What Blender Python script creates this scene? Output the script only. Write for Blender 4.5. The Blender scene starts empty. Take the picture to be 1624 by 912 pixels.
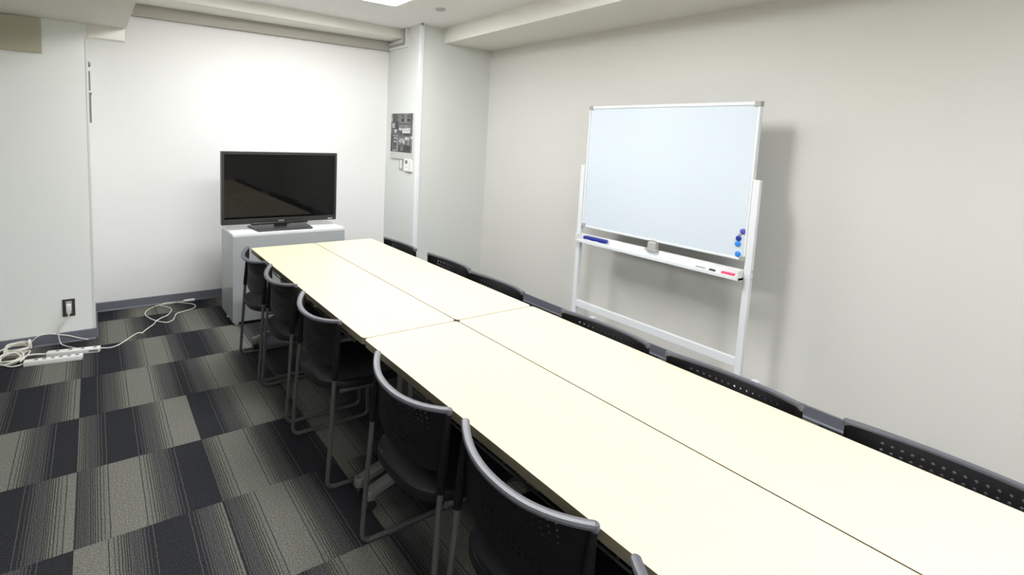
import bpy, bmesh, math, random
from mathutils import Vector, Matrix, Euler

random.seed(7)
C = bpy.context.scene.collection
scene = bpy.context.scene

# ------------------------------------------------------------------ camera
def rodrigues(w):
    v = Vector(w)
    return Matrix.Rotation(v.length, 3, v.normalized())
FOCAL, PX, PY = 835.764, 711.626, 305.563          # pixels of the 1624 x 912 frame
R = rodrigues((0.1161655, -0.5929005, 0.0089528)) @ Matrix(((1, 0, 0), (0, 0, -1), (0, 1, 0)))
cam_data = bpy.data.cameras.new('camera')
cam = bpy.data.objects.new('camera', cam_data)
C.objects.link(cam)
cam_data.sensor_fit = 'HORIZONTAL'
cam_data.sensor_width = 36.0
cam_data.lens = FOCAL * 36.0 / 1624.0
cam_data.shift_x = (812.0 - PX) / 1624.0
cam_data.shift_y = -(456.0 - PY) / 1624.0
cam_data.clip_start = 0.02
rx, ry, rz = Vector(R[0]), -Vector(R[1]), -Vector(R[2])
M = Matrix((rx, ry, rz)).transposed().to_4x4()
M.translation = Vector((-1.313236, -1.832133, 1.507238))
cam.matrix_world = M
scene.camera = cam

# ------------------------------------------------------------------ world, exposure
world = bpy.data.worlds.new('world')
scene.world = world
world.use_nodes = True
world.node_tree.nodes['Background'].inputs[0].default_value = (0.9, 0.95, 1.0, 1)
world.node_tree.nodes['Background'].inputs[1].default_value = 0.05
scene.view_settings.view_transform = 'Standard'
scene.view_settings.look = 'None'
scene.view_settings.gamma = 1.0
scene.view_settings.use_curve_mapping = False
scene.view_settings.exposure = 0.0
LAMP = 46.5                                        # radiance of the ceiling diffusers
LAMP_COLOR = (0.985, 0.99, 1.0)

# ------------------------------------------------------------------ dimensions
YB, XR, XP, YP, XL, YL = 3.067, 2.0157, 1.2008, 2.426, -1.3283, 2.4613
XL0 = -1.840                                       # far side of the left pillar
CEIL = 2.512
XW, YW = -3.2, -5.0                                # walls behind / left of the camera
TOP = 0.70                                         # table height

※

■ Your task
Skip the images and write out the rest of the listing exactly.

■ Answer to this exercise
What Blender Python script creates this scene? Output the script only. Write for Blender 4.5. The Blender scene starts empty. Take the picture to be 1624 by 912 pixels.
import bpy, bmesh, math, random
from mathutils import Vector, Matrix, Euler

random.seed(7)
C = bpy.context.scene.collection
scene = bpy.context.scene

# ------------------------------------------------------------------ camera
def rodrigues(w):
    v = Vector(w)
    return Matrix.Rotation(v.length, 3, v.normalized())
FOCAL, PX, PY = 835.764, 711.626, 305.563          # pixels of the 1624 x 912 frame
R = rodrigues((0.1161655, -0.5929005, 0.0089528)) @ Matrix(((1, 0, 0), (0, 0, -1), (0, 1, 0)))
cam_data = bpy.data.cameras.new('camera')
cam = bpy.data.objects.new('camera', cam_data)
C.objects.link(cam)
cam_data.sensor_fit = 'HORIZONTAL'
cam_data.sensor_width = 36.0
cam_data.lens = FOCAL * 36.0 / 1624.0
cam_data.shift_x = (812.0 - PX) / 1624.0
cam_data.shift_y = -(456.0 - PY) / 1624.0
cam_data.clip_start = 0.02
rx, ry, rz = Vector(R[0]), -Vector(R[1]), -Vector(R[2])
M = Matrix((rx, ry, rz)).transposed().to_4x4()
M.translation = Vector((-1.313236, -1.832133, 1.507238))
cam.matrix_world = M
scene.camera = cam

# ------------------------------------------------------------------ world, exposure
world = bpy.data.worlds.new('world')
scene.world = world
world.use_nodes = True
world.node_tree.nodes['Background'].inputs[0].default_value = (0.9, 0.95, 1.0, 1)
world.node_tree.nodes['Background'].inputs[1].default_value = 0.05
scene.view_settings.view_transform = 'Standard'
scene.view_settings.look = 'None'
scene.view_settings.gamma = 1.0
scene.view_settings.use_curve_mapping = False
scene.view_settings.exposure = 0.0
LAMP = 46.5                                        # radiance of the ceiling diffusers
LAMP_COLOR = (0.985, 0.99, 1.0)

# ------------------------------------------------------------------ dimensions
YB, XR, XP, YP, XL, YL = 3.067, 2.0157, 1.2008, 2.426, -1.3283, 2.4613
XL0 = -1.840                                       # far side of the left pillar
CEIL = 2.512
XW, YW = -3.2, -5.0                                # walls behind / left of the camera
TOP = 0.70                                         # table height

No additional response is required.